Assessing Social Learning

Even when assessing learning it is necessary to review and rethink methodologies and technologies: it is clear that old logics cannot be used and applied to new paradigms, but the whole framework of learning processes, of the individual and – more in general – of the company, must be reviewed. A large amount of research is heading in the direction of using Social Network Analysis (SNA) to assess training and learning.

In the early 2000s, we used a Social Network Analysis project involving a department of a large University in the US to assess over 100 people. We tried to understand how these people collaborated with one another, where they would go to ask for help and how they used social networks to solve their everyday problems.

Understanding the essential nodes of the department network was an important starting point on the path to an organizational change.

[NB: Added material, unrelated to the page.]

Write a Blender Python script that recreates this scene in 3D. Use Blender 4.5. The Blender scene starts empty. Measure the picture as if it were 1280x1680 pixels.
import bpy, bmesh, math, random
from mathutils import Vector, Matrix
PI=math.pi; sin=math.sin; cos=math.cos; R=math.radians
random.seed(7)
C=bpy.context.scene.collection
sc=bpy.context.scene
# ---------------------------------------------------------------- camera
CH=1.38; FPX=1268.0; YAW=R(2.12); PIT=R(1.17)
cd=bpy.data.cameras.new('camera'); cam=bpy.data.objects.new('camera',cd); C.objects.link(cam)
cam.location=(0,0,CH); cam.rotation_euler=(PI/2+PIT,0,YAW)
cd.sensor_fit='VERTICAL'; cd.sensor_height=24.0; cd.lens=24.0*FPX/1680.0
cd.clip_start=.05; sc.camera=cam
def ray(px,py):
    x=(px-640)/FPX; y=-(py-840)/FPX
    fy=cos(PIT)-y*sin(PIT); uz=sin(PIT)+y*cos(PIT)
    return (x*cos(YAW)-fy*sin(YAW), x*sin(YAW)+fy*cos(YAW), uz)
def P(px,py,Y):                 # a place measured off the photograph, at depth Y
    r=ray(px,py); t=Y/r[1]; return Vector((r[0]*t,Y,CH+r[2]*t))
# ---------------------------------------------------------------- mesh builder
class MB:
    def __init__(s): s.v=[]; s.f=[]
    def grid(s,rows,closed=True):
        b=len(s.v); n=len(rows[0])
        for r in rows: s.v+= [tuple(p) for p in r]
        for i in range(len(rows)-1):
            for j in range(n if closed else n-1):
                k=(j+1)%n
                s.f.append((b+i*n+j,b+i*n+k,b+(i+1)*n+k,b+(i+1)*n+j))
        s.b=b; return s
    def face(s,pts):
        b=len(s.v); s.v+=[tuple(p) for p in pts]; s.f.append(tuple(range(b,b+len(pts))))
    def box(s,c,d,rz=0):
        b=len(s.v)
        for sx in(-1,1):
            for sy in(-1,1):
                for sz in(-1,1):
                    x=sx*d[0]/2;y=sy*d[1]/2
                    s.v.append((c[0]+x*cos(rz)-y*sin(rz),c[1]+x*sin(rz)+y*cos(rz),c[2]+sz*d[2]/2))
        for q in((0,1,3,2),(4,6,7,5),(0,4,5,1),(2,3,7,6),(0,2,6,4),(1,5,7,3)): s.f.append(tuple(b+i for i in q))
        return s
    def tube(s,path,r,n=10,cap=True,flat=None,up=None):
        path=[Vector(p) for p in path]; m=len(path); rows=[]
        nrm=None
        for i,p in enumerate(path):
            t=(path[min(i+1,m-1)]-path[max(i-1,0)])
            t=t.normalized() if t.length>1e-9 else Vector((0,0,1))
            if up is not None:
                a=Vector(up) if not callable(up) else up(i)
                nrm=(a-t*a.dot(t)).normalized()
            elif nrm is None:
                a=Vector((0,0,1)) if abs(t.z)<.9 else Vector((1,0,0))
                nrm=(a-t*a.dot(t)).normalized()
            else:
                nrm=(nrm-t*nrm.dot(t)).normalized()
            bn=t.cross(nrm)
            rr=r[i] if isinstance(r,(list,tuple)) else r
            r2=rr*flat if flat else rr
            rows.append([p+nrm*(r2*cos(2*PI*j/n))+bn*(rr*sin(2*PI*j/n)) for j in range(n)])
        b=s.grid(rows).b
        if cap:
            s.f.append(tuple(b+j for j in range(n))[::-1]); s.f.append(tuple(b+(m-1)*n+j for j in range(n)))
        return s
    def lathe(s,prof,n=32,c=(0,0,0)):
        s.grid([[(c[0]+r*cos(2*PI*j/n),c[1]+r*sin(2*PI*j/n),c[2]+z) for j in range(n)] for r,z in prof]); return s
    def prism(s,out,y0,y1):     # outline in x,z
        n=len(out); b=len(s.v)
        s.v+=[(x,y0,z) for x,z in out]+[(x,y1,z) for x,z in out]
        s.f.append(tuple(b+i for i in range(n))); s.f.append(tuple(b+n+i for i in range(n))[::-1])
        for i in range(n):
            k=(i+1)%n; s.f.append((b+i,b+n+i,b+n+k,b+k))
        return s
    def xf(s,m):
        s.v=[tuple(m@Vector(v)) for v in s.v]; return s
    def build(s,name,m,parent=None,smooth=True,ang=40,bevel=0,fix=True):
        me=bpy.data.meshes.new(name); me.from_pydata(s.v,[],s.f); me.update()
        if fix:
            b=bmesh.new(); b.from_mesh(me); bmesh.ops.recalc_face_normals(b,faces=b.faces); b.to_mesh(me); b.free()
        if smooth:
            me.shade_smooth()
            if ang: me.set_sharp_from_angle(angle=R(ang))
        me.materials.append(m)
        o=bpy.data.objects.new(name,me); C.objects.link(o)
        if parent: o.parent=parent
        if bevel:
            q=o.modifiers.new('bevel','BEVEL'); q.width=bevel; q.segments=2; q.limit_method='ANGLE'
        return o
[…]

In a very similar way, today’s companies need to take in consideration new analytics and innovative assessment models to reconfigure their structure. The knowledge lying in most companies is not properly connected. Very often certain people work on some problems without knowing what others are doing, without any awareness. When analyzing the results of learning on both an individual and organizational level, we need to rethink the way in which we identify and analyze the results of the training interventions. Analysis tools play an important role in the mapping of organizational knowledge. In this sense, the analyses provide us with a model to start from to reconfigure our company. In the past, leaders have sometimes taken decisions blindly. For example, the joining of two departments was carried out because it made sense financially.

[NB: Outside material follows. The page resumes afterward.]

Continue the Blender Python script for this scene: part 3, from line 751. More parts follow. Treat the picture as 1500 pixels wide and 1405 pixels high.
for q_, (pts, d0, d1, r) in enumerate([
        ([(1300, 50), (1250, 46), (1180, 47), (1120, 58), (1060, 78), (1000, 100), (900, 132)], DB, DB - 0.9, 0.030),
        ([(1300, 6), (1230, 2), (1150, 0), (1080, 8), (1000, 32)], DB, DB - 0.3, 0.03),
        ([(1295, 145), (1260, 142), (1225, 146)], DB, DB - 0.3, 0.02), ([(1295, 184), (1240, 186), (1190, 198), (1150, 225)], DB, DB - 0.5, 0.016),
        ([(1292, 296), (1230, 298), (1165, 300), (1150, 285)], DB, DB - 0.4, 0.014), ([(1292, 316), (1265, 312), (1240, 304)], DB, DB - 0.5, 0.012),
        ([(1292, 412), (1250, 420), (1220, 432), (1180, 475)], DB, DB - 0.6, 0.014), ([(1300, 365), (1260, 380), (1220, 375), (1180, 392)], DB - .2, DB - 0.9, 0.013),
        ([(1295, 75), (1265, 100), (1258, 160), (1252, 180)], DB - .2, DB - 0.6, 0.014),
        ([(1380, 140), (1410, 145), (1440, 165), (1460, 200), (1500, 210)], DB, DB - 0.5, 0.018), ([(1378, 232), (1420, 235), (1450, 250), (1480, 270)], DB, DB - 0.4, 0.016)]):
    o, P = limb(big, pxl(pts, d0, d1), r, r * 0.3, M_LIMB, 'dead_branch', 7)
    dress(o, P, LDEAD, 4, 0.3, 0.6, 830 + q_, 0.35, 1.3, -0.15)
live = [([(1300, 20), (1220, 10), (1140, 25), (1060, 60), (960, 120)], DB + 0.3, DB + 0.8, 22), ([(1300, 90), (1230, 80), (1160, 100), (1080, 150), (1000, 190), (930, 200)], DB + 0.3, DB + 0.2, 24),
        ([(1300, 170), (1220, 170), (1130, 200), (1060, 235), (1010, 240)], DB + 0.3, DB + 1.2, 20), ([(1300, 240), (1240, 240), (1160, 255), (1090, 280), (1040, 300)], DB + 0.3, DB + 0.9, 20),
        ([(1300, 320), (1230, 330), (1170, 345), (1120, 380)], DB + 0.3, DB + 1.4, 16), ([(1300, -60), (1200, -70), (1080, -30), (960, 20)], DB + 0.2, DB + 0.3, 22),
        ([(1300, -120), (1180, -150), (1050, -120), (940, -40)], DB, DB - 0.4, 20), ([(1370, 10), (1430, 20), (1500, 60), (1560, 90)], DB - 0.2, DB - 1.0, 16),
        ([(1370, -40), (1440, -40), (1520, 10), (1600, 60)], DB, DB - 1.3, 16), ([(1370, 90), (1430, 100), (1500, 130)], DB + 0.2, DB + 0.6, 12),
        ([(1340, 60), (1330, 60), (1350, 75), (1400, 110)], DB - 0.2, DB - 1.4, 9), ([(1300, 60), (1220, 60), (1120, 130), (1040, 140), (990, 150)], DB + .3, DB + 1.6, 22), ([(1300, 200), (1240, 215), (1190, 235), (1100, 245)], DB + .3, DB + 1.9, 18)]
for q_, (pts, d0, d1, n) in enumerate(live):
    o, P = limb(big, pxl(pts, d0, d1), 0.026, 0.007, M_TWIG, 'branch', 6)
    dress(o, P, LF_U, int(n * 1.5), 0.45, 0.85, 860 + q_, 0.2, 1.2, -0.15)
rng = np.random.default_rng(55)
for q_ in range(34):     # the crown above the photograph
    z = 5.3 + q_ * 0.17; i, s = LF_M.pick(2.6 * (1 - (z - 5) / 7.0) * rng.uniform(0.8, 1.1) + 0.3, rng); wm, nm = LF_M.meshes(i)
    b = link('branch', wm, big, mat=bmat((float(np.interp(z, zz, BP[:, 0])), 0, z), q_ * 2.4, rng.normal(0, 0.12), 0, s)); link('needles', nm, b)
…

Very little attention has therefore ever been paid to knowledge and to how learning and the building of knowledge could be influenced. With this type of analysis we can better understand these “blind spots” and eliminate the risks in reconfiguring the departments in our company.

In this sense the Kirkpatrick model (based on an individual assessment of the impacts of training) – well-known to those in charge of assessing learning – can be revisited and evolved into a wider assessment approach extending the analysis levels to a larger and “network” dimension, also able to assess the most widespread organizational impacts that involve the communities found within the company (see fig. 4). Specifically we ask ourselves: in what way are collaborative networks emerging? At the end of the training course, which networks have been improved and what new cores have been born? How is knowledge moving inside the company? Have internal affinities towards the course themes changed? How should work teams be organized to improve company efficacy and efficiency?


We can therefore identify four other dimensions to support those initially provided for by the model, in order to better assess the impacts that the training course has on the working network:

  • Affinities: at the end of the course has the level of affinity of the participants changed towards to the themes dealt with and the more general goals?
  • Social Knowledge: through the training course was knowledge spread inside the company by taking advantage of informal networks?
  • Network Creation: have collaborative groups and new links within the course been created that can then be extended to the rest of the company?
  • Network Development: have we developed the creative cores already present?

The integration of these “new” assessment methodologies and processes within the classic models that are already well-known to those in charge of training allows us to have a complete assessment framework of the company and fully understand the formal and informal exchanges within the company.


  1. For references to the Connectivist approach please consult the George Siemens volume: Knowing Knowledge
  2. SCORM (Sharable Content Object Reference Model) means a reference model which allows the independent exchange of contents on the platform. A WBT (Web Based Training) is a training package supplied on the web.
  3. At the level of psychology of new media (Riva, 2008) we define the concept of presence as the feeling of being inside a digital environment given by the possibility of putting into practice our own intentions.